Another vivid display is forecast for November 12-13 nights as the main CME peaks, potentially rivaling the May 2024 global aurora event. Photographers and skywatchers in mid-latitudes should look north after dark, away from city lights, for the best views—binoculars enhance faint structures like coronal rays.​

Beneath the beauty lie practical challenges. G4 storms induce geomagnetically induced currents (GICs) in long conductors like power lines and pipelines, risking transformer overloads and blackouts—as in the 1989 Quebec event that left 6 million powerless for hours. GPS signals degrade by up to 10 meters in accuracy due to ionospheric scintillation, affecting aviation, farming tractors, and ride-sharing apps reliant on precise positioning.​

Satellite operators face surface charging, where particle buildup arcs across insulators, potentially shorting solar panels or attitude control thrusters. High-altitude aircraft on polar routes may see increased radiation exposure for passengers and crew, prompting FAA advisories. Radio amateurs and aviators report blackouts on HF bands (3-30 MHz), as the D-layer ionizes and absorbs signals.​

The European Space Agency (ESA) is actively monitoring via its Vigil mission precursors, confirming no immediate astronaut risks on the ISS but recommending extra shielding passes.
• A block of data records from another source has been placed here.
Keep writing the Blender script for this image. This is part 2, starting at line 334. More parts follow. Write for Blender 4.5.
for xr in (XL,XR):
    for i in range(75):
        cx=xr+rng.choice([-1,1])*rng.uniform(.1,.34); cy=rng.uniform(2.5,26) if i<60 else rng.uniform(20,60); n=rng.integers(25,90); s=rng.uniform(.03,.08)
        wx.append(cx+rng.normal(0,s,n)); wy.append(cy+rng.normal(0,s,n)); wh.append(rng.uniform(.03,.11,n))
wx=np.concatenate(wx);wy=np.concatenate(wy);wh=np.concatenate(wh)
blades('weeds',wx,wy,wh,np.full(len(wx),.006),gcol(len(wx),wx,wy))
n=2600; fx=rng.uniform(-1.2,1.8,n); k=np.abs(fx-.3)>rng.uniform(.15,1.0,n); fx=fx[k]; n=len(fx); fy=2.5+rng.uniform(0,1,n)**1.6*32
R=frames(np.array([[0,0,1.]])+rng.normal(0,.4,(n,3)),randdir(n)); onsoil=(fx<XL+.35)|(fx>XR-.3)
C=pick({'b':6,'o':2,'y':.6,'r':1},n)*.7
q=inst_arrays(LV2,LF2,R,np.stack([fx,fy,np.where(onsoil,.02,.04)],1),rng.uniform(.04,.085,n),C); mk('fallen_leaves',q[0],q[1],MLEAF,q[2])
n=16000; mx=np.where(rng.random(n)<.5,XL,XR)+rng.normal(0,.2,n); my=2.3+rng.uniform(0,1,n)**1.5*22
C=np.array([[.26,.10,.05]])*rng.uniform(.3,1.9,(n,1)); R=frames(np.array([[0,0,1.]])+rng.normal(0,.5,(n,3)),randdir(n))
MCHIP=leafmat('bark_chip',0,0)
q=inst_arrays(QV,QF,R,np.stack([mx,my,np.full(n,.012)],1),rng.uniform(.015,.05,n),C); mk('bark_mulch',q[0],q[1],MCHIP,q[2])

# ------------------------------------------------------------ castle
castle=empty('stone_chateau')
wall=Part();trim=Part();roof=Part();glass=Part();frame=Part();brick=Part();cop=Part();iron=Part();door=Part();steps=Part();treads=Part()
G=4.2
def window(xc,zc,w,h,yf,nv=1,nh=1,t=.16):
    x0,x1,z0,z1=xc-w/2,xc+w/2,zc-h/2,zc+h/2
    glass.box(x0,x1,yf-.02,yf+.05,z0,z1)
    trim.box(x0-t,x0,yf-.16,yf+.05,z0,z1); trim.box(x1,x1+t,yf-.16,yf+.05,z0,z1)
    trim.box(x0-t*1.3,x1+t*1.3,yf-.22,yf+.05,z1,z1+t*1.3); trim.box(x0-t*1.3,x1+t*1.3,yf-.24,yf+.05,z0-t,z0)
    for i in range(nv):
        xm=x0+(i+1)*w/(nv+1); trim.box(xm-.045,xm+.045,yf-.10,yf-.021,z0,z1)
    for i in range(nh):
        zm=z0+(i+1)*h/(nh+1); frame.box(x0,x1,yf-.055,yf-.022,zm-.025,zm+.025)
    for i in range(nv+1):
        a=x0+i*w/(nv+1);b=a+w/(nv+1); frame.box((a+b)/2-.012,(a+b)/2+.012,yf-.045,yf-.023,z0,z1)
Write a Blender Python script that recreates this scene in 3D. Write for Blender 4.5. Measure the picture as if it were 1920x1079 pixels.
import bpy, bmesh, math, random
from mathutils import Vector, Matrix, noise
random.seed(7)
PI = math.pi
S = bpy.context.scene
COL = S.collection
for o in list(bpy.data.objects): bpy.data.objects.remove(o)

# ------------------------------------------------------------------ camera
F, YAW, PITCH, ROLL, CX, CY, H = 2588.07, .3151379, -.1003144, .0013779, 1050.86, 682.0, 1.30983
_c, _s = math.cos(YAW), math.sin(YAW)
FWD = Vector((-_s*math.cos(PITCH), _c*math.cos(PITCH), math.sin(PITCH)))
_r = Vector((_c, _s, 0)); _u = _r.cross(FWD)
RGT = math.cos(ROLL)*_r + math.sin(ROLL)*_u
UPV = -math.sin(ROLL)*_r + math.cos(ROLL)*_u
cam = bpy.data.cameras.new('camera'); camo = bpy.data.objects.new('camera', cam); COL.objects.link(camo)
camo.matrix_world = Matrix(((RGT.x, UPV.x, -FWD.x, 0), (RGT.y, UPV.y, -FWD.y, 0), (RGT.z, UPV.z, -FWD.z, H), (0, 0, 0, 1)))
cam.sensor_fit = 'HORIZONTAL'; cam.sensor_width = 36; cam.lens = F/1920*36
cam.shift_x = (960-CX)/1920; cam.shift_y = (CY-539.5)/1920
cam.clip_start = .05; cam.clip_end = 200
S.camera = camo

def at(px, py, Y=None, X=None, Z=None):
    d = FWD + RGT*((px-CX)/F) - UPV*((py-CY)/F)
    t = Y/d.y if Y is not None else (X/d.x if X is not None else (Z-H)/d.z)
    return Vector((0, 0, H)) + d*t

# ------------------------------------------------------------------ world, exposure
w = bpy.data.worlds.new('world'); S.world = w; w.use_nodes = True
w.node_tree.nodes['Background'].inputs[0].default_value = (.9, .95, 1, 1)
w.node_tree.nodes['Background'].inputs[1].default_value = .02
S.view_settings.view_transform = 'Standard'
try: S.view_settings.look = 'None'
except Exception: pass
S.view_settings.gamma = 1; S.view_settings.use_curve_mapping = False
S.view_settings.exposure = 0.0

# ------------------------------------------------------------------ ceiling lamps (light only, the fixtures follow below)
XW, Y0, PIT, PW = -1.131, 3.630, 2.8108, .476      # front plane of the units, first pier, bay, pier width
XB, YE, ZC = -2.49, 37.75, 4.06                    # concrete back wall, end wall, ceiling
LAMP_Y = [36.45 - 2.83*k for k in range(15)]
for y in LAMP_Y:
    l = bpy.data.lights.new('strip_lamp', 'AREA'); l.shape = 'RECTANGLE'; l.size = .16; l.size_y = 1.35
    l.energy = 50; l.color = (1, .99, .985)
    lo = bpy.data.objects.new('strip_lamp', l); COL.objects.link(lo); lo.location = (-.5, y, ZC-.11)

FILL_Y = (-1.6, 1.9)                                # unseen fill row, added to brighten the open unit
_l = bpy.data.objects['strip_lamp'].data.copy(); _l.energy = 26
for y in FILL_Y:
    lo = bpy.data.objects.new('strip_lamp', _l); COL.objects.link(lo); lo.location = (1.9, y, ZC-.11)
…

Power grid operators in vulnerable regions like Scandinavia and Canada are on alert, implementing voltage regulation to mitigate surges.​

Predicting these storms’ nuances is an evolving science. While SWPC’s alerts have improved response times, the inherent chaos of solar physics—turbulent winds, filament eruptions—means surprises like this “cannibal” merger occur. As solar maximum continues through 2025, expect more activity, driving investments in resilient tech from hardened satellites to AI-enhanced forecasting.​ This blend of cosmic drama and technological caution reminds us of our vulnerability in space, yet it also fuels progress missions like ESCAPADE will help decode these forces, safeguarding future explorations from Earth to Mars.